The original contract approved in June 2018 was predicated on the developer closing on the purchase of the property in June. The purchase wasn’t complete until October 2018, Maxwell told the council. That delay added four months to the project timeline. When the developer learned that building a hotel on the property wasn’t an option, that caused a second delay.

The development team approached hotel flagships, like Marriott, Hilton, and Hyatt, and learned that the hotel chains were unwilling to franchise on that site.

One of the performance milestones in the development agreement allowed the city to claw back the amount of TIF incentive available to the developer if a hotel wasn’t built on the property. Without a hotel, the TIF-incentive will dip from almost $3 million in incentive to about $2.75 million.

“We are not asking anyone to restore that haircut,” Maxwell said. “We’re living by the deal. We’re not able to move forward.”

Without a hotel, the developer sought other businesses for the site, remolding the proposal to add an office building and a car wash to replace the hotel. That sparked concern from community members concerned that the city was using incentives to fund the development of a car wash and a self-storage facility.

The incentives won’t be used to construct new buildings.

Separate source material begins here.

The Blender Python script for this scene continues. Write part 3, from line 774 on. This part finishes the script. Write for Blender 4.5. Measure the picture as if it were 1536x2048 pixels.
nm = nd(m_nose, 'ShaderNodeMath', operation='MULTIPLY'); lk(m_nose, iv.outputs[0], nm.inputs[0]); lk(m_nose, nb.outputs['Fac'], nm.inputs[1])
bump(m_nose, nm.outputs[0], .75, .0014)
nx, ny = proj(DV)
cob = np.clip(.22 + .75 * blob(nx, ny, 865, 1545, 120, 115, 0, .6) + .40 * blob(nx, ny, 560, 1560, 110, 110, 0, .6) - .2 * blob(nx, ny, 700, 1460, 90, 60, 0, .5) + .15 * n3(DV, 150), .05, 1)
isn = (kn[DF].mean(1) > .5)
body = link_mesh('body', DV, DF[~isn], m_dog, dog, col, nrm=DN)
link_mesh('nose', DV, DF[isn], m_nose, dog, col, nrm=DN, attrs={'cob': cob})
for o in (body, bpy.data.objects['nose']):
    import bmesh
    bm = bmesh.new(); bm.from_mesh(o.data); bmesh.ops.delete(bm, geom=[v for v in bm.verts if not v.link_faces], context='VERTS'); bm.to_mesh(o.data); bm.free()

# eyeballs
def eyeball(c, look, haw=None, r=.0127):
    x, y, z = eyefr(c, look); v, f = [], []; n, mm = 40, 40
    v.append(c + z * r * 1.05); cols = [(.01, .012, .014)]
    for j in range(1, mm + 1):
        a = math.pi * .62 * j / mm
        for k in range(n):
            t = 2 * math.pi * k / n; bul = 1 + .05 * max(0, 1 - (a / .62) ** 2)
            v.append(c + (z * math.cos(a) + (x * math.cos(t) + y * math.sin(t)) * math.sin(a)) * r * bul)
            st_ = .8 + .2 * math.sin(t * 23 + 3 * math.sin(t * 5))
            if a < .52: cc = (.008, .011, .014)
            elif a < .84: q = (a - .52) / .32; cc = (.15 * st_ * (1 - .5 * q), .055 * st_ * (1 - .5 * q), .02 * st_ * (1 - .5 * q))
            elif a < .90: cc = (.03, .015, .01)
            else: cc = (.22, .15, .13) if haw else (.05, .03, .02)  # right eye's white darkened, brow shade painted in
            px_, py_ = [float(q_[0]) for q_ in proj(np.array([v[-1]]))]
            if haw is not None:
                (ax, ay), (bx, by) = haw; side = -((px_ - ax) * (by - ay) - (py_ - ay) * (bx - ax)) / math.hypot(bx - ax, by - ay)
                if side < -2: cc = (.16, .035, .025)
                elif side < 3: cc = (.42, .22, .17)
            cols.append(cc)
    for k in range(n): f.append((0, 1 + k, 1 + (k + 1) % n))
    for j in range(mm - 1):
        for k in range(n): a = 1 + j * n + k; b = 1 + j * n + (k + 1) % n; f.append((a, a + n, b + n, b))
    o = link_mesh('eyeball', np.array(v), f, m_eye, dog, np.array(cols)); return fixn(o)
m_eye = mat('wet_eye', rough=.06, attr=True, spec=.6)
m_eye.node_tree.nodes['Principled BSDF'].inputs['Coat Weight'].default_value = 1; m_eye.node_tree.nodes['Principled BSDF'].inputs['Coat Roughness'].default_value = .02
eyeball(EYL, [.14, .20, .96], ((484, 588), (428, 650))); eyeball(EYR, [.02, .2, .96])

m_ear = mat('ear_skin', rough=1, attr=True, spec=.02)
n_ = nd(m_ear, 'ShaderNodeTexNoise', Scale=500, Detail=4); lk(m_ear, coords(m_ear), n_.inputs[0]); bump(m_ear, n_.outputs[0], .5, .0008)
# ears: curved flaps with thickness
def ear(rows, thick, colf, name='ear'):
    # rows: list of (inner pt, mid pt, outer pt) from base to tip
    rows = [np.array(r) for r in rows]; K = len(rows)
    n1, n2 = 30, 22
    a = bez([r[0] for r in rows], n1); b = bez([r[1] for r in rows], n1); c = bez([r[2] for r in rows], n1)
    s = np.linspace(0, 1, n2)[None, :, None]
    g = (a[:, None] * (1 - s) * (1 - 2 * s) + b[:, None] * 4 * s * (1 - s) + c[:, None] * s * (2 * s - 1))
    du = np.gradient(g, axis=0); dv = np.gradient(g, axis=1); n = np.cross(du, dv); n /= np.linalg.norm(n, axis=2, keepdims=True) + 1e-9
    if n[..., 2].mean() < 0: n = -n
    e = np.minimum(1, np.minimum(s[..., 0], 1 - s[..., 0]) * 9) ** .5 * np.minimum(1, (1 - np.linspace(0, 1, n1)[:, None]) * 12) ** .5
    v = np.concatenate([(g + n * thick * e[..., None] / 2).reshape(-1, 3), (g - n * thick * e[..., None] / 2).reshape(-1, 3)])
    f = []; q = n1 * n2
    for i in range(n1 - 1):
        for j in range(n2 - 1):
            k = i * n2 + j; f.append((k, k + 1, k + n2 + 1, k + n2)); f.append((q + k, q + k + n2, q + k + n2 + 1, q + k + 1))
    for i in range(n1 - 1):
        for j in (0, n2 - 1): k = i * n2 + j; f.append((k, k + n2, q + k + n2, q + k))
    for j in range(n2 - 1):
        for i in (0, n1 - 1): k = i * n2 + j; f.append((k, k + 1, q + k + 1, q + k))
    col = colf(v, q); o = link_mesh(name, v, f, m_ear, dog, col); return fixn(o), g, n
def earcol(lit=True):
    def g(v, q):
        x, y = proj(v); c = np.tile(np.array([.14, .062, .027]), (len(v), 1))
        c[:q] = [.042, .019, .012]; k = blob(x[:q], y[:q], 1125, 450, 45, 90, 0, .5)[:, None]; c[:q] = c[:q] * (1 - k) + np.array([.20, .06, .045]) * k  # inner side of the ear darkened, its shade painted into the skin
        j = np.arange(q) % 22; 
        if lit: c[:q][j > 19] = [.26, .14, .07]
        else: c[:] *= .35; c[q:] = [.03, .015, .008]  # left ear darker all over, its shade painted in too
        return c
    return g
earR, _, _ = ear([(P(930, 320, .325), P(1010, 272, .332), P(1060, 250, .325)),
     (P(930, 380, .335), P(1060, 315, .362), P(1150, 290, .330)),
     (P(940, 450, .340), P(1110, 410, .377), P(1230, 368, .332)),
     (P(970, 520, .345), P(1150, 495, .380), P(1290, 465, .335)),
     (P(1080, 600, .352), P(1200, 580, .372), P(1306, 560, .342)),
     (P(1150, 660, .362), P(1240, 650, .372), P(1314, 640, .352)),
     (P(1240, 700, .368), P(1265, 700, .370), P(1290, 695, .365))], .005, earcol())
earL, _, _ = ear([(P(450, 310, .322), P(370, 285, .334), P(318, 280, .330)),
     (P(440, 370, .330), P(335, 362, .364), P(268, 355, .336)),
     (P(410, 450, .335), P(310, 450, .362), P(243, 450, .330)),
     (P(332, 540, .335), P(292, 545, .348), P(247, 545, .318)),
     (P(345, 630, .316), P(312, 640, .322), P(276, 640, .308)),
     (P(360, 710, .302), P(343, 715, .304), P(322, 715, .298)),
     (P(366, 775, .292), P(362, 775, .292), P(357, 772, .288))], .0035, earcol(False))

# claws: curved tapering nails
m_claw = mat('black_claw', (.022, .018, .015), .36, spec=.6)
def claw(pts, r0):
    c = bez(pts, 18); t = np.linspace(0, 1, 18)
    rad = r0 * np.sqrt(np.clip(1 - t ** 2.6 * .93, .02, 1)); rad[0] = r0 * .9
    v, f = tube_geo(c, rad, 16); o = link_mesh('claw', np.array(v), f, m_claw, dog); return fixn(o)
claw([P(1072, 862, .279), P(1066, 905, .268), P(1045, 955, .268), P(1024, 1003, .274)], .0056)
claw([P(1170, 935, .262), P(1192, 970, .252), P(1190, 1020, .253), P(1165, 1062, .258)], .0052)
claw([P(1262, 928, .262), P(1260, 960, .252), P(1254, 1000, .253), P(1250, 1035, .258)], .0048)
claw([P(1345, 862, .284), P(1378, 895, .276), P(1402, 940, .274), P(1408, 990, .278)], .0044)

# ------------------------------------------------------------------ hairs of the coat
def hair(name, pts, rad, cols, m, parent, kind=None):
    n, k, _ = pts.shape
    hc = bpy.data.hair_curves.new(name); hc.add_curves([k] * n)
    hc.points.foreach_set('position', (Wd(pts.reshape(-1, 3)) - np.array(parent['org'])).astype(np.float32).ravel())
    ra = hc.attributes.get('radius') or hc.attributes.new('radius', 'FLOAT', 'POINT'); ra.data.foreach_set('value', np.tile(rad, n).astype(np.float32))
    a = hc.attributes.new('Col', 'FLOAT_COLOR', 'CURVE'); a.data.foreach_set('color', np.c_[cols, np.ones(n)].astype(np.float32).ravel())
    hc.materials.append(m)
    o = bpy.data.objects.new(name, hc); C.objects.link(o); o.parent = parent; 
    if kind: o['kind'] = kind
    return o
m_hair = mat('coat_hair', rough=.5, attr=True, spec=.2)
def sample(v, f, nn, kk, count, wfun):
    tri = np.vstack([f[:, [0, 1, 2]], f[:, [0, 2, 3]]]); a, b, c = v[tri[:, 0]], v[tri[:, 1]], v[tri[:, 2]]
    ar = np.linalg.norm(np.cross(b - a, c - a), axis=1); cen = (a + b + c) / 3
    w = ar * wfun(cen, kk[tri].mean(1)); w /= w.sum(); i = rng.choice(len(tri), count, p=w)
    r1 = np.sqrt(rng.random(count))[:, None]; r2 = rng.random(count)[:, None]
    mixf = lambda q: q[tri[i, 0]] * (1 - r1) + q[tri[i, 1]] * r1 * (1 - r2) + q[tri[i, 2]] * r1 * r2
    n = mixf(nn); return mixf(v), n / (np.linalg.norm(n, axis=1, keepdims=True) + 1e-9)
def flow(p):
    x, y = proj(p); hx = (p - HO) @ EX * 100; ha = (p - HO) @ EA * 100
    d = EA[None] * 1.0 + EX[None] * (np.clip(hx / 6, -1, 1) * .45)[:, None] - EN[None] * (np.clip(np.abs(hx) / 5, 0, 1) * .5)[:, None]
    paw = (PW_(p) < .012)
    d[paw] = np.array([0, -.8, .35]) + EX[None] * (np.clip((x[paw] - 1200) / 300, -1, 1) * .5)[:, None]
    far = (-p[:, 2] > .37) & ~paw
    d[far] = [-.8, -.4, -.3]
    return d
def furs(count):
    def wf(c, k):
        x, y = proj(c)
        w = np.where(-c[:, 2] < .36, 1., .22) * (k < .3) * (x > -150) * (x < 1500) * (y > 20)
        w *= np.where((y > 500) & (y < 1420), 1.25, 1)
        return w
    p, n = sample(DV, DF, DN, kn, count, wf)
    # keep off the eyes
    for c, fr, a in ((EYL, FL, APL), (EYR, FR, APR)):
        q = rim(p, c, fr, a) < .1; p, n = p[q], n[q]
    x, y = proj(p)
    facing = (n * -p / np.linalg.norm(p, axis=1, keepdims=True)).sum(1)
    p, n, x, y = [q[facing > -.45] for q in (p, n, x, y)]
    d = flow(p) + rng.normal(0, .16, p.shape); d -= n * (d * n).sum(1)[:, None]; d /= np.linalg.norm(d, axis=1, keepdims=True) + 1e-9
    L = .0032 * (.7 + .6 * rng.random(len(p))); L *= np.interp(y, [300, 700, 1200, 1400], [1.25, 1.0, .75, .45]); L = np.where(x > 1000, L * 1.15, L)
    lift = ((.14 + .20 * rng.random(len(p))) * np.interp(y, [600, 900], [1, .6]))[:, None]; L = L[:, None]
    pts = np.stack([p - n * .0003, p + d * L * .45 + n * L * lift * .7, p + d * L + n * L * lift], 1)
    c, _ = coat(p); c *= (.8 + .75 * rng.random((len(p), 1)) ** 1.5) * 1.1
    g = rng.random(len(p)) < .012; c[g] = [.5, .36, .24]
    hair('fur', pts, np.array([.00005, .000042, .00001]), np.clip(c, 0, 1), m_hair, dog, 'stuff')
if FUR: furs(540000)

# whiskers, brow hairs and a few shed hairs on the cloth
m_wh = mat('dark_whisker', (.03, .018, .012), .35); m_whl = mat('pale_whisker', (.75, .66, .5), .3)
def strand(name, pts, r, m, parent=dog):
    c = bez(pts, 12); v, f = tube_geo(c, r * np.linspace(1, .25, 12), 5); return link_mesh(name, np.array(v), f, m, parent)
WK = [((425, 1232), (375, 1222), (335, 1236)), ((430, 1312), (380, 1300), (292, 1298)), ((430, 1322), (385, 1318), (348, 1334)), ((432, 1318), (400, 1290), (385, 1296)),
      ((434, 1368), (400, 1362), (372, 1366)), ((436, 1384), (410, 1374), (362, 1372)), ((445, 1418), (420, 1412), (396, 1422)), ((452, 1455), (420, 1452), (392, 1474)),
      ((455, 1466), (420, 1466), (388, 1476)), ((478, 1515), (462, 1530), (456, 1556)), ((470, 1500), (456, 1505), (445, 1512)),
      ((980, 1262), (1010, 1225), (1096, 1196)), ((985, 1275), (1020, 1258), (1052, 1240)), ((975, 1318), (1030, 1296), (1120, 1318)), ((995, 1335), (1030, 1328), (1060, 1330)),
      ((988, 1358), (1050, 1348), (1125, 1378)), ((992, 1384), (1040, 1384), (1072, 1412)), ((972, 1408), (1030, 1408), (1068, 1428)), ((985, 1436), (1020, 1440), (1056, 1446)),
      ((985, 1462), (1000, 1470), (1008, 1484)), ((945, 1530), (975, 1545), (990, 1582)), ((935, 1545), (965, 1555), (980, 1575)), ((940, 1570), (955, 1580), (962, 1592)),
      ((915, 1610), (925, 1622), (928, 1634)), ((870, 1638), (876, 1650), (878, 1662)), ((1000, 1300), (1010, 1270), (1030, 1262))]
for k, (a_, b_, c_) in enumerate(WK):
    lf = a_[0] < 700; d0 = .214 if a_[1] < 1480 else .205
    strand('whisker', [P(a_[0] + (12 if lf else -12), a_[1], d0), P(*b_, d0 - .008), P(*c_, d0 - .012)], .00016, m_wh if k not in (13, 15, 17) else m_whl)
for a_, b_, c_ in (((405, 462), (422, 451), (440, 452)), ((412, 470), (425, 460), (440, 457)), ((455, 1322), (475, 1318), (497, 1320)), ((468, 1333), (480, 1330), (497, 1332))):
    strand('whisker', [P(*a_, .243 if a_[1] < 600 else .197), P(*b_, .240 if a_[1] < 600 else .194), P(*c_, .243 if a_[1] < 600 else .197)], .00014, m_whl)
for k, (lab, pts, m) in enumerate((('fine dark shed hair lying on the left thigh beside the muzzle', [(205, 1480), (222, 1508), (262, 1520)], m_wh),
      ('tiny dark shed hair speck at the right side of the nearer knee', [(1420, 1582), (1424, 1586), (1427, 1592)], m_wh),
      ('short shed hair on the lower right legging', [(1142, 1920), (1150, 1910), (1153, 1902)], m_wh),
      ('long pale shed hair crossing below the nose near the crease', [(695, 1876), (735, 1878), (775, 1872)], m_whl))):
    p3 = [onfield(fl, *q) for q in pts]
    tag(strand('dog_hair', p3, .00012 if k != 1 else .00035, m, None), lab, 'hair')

Instead, Maxwell told the committee, the incentive funding will be used for land acquisition and to demolish the 40-year-old hotel structures on the site.  According to Maxwell, the incentive agreement wasn’t tenant-driven.

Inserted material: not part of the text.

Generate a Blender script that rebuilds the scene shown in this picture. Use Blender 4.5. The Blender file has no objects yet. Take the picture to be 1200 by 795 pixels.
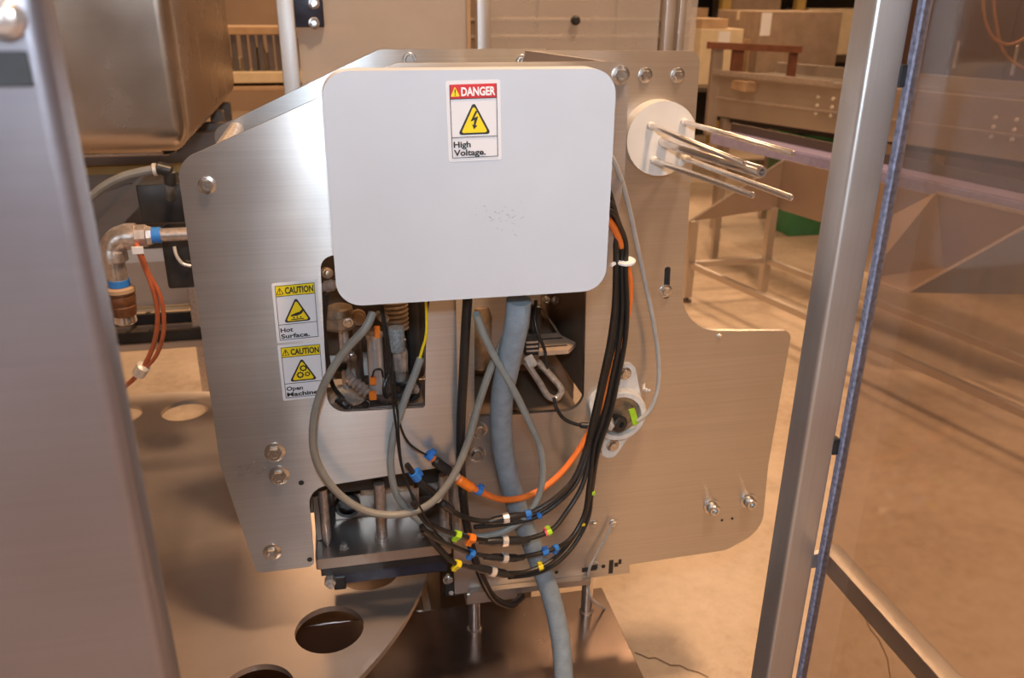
import bpy, bmesh, math, random
from mathutils import Vector as V, Matrix
from mathutils.geometry import tessellate_polygon
random.seed(4)
SC = bpy.context.scene
COL = SC.collection

# ------------------------------------------------------------------ camera
F_PX, PITCH, YAW, ROLL = 975.0, math.radians(22.5), math.radians(12.0), math.radians(0.5)
EYE = V((0, 0, 1.6))
_fh = V((math.sin(YAW), math.cos(YAW), 0)); _r = V((math.cos(YAW), -math.sin(YAW), 0))
FW = _fh * math.cos(PITCH) - V((0, 0, 1)) * math.sin(PITCH)
_u = _r.cross(FW)
RT = _r * math.cos(ROLL) + _u * math.sin(ROLL)
UP = -_r * math.sin(ROLL) + _u * math.cos(ROLL)
cam = bpy.data.cameras.new('camera'); cam_o = bpy.data.objects.new('camera', cam); COL.objects.link(cam_o)
cam.sensor_width = 36; cam.lens = F_PX / 1200 * 36; cam.clip_start = .02; cam.clip_end = 100
cam_o.matrix_world = Matrix((RT, UP, -FW)).transposed().to_4x4() @ Matrix.Identity(4)
cam_o.location = EYE
cam.dof.use_dof = True; cam.dof.focus_distance = 1.25; cam.dof.aperture_fstop = 6.5
SC.camera = cam_o

# ------------------------------------------------------------------ world, lights, exposure
W_ = bpy.data.worlds.new('hall_air'); SC.world = W_; W_.use_nodes = True
W_.node_tree.nodes['Background'].inputs[0].default_value = (1, .78, .6, 1)
W_.node_tree.nodes['Background'].inputs[1].default_value = .08

def area(name, loc, energy, size, color, target=None, spread=None):
    l = bpy.data.lights.new(name, 'AREA'); l.energy = energy; l.size = size; l.color = color
    if spread: l.spread = spread
    o = bpy.data.objects.new(name, l); COL.objects.link(o); o.location = loc
    if target is not None:
        o.rotation_euler = (V(target) - V(loc)).to_track_quat('-Z', 'Y').to_euler()
    return o
WARM = (1, .62, .35)
for i, (x, y, e) in enumerate([(.95, .05, 250), (2.6, 2.2, 50), (-3.2, 4.6, 130), (2.2, 5.2, 130), (6, 5, 90), (-1, 9, 170), (4.5, 9.5, 190),
                               (-1.8, -3.2, 30), (3.2, -3.2, 40)]):
    area('high_bay_light', (x, y, 5.2), e, .4 if i == 0 else .9, WARM)
area('camera_flash', (.0, -.04, 1.79), 9.5, .07, (.70, .85, 1.0), (0.15, 1.2, 1.2))
area('cool_fill_light', (-2.6, -4.2, 2.6), 60, 2.4, (.75, .88, 1.0), (0, 1, 1.2))  # added cool light behind the camera for plate reflections; no opening there
SC.view_settings.view_transform = 'Standard'; SC.view_settings.look = 'None'
SC.view_settings.gamma = 1; SC.view_settings.use_curve_mapping = False
SC.view_settings.exposure = 0.08

# ------------------------------------------------------------------ measuring helpers: a point of the photograph carried to a real plane
def _ray(x, y): return FW * F_PX + RT * (x - 600) - UP * (y - 397.5)
def P(x, y, Y):
    d = _ray(x, y); return EYE + d * (Y / d.y)
def PZ(x, y, Z):
    d = _ray(x, y); return EYE + d * ((Z - EYE.z) / d.z)
def PX(x, y, X):
    d = _ray(x, y); return EYE + d * (X / d.x)
def proj(p):
    d = p - EYE; k = F_PX / d.dot(FW); return 600 + k * d.dot(RT), 397.5 - k * d.dot(UP)

# ------------------------------------------------------------------ materials
MATS = {}
def _nt(name):
    m = bpy.data.materials.new(name); m.use_nodes = True; MATS[name] = m
    nt = m.node_tree; return m, nt, nt.nodes['Principled BSDF'], nt.nodes.new, nt.links.new
def simple(name, col, rough=.5, metal=0.0, var=.12, scale=30, bump=0.0, emit=None, coat=0, spec=None):
    m, nt, b, N, L = _nt(name)
    tc = N('ShaderNodeTexCoord'); n = N('ShaderNodeTexNoise'); n.inputs['Scale'].default_value = scale; n.inputs['Detail'].default_value = 4
    L(tc.outputs['Object'], n.inputs['Vector'])
    r = N('ShaderNodeValToRGB'); r.color_ramp.elements[0].position = .3; r.color_ramp.elements[1].position = .7
    r.color_ramp.elements[0].color = [c * (1 - var) for c in col] + [1]; r.color_ramp.elements[1].color = [min(1, c * (1 + var)) for c in col] + [1]
    L(n.outputs['Fac'], r.inputs['Fac']); L(r.outputs['Color'], b.inputs['Base Color'])
    b.inputs['Roughness'].default_value = rough; b.inputs['Metallic'].default_value = metal
    if spec is not None: b.inputs['Specular IOR Level'].default_value = spec
    if coat: b.inputs['Coat Weight'].default_value = coat
    if bump:
        bp = N('ShaderNodeBump'); bp.inputs['Strength'].default_value = bump; bp.inputs['Distance'].default_value = .002
        L(n.outputs['Fac'], bp.inputs['Height']); L(bp.outputs['Normal'], b.inputs['Normal'])
    if emit:
        b.inputs['Emission Color'].default_value = (*emit[0], 1); b.inputs['Emission Strength'].default_value = emit[1]
    return m
def brushed(name, col, rough=.33, stretch=(2, 2, 260), bump=.25, var=.1, blot=.1, dist=.0006, aniso=0, tan=(0, 0, 1), metal=.9):
    """rolled / brushed stainless: fine streaks across one axis, faint blotches"""
    m, nt, b, N, L = _nt(name)
    tc = N('ShaderNodeTexCoord'); mp = N('ShaderNodeMapping'); mp.inputs['Scale'].default_value = stretch
    geo = N('ShaderNodeNewGeometry'); L(geo.outputs['Position'], mp.inputs['Vector'])
    n = N('ShaderNodeTexNoise'); n.inputs['Scale'].default_value = 1.6; n.inputs['Detail'].default_value = 6; n.inputs['Roughness'].default_value = .65
    L(mp.outputs['Vector'], n.inputs['Vector'])
    n2 = N('ShaderNodeTexNoise'); n2.inputs['Scale'].default_value = 7; n2.inputs['Detail'].default_value = 5
    L(geo.outputs['Position'], n2.inputs['Vector'])
    a = N('ShaderNodeMath'); a.operation = 'MULTIPLY_ADD'; a.inputs[1].default_value = 2 * var; a.inputs[2].default_value = 1 - var
    L(n.outputs['Fac'], a.inputs[0])
    a2 = N('ShaderNodeMath'); a2.operation = 'MULTIPLY_ADD'; a2.inputs[1].default_value = 2 * blot; a2.inputs[2].default_value = 1 - blot
    L(n2.outputs['Fac'], a2.inputs[0])
    mu = N('ShaderNodeMath'); mu.operation = 'MULTIPLY'; L(a.outputs[0], mu.inputs[0]); L(a2.outputs[0], mu.inputs[1])
    vm = N('ShaderNodeVectorMath'); vm.operation = 'SCALE'; vm.inputs[0].default_value = col; L(mu.outputs[0], vm.inputs['Scale'])
    L(vm.outputs['Vector'], b.inputs['Base Color'])
    b.inputs['Metallic'].default_value = metal
    rr = N('ShaderNodeMath'); rr.operation = 'MULTIPLY_ADD'; rr.inputs[1].default_value = .16; rr.inputs[2].default_value = rough - .08
    L(n2.outputs['Fac'], rr.inputs[0]); L(rr.outputs[0], b.inputs['Roughness'])
    if aniso:
        b.inputs['Anisotropic'].default_value = aniso
        cx = N('ShaderNodeCombineXYZ'); [setattr(cx.inputs[i], 'default_value', tan[i]) for i in range(3)]
        L(cx.outputs[0], b.inputs['Tangent'])
    if bump:
        bp = N('ShaderNodeBump'); bp.inputs['Strength'].default_value = bump; bp.inputs['Distance'].default_value = dist
        L(n.outputs['Fac'], bp.inputs['Height']); L(bp.outputs['Normal'], b.inputs['Normal'])
    return m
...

“This was a TIF that was about remediating blight,” Maxwell said. “…This was more about coming forward and looking specifically about remediating a city problem.”

From January 2010 through June 2016, the property yielded the majority of crime and arrest reports within the city of Overland Park. Squatters occupied the vacant hotels, inoperable vehicles were stored on the property and pests were a problem.

Councilmember Dave White said when the council first struck an agreement with the developer, he believed demolition would begin quickly. He visited the site prior to Wednesday’s meeting.

“Some salvage operation is going on,” he reported. But, he said he learned the developer didn’t have the appropriate permits.

“I found some evidence of squatting. The owner has not properly secured it from squatters. It’s a fire hazard sitting as it was today,” White said. “Those are the kinds of things I think we need to take into consideration.”

White wondered whether the developer was waiting to raze the hotels as a negotiation tactic. Without an extension, the city can use the failure to meet the Sept. 30 demolition deadline as a cause for scrapping the development agreement.

The committee didn’t grant the developer the requested extension. However, the committee directed city staff to continue working with the developer on a solution. The city council will consider granting an extension and tweaking the development agreement on October 7.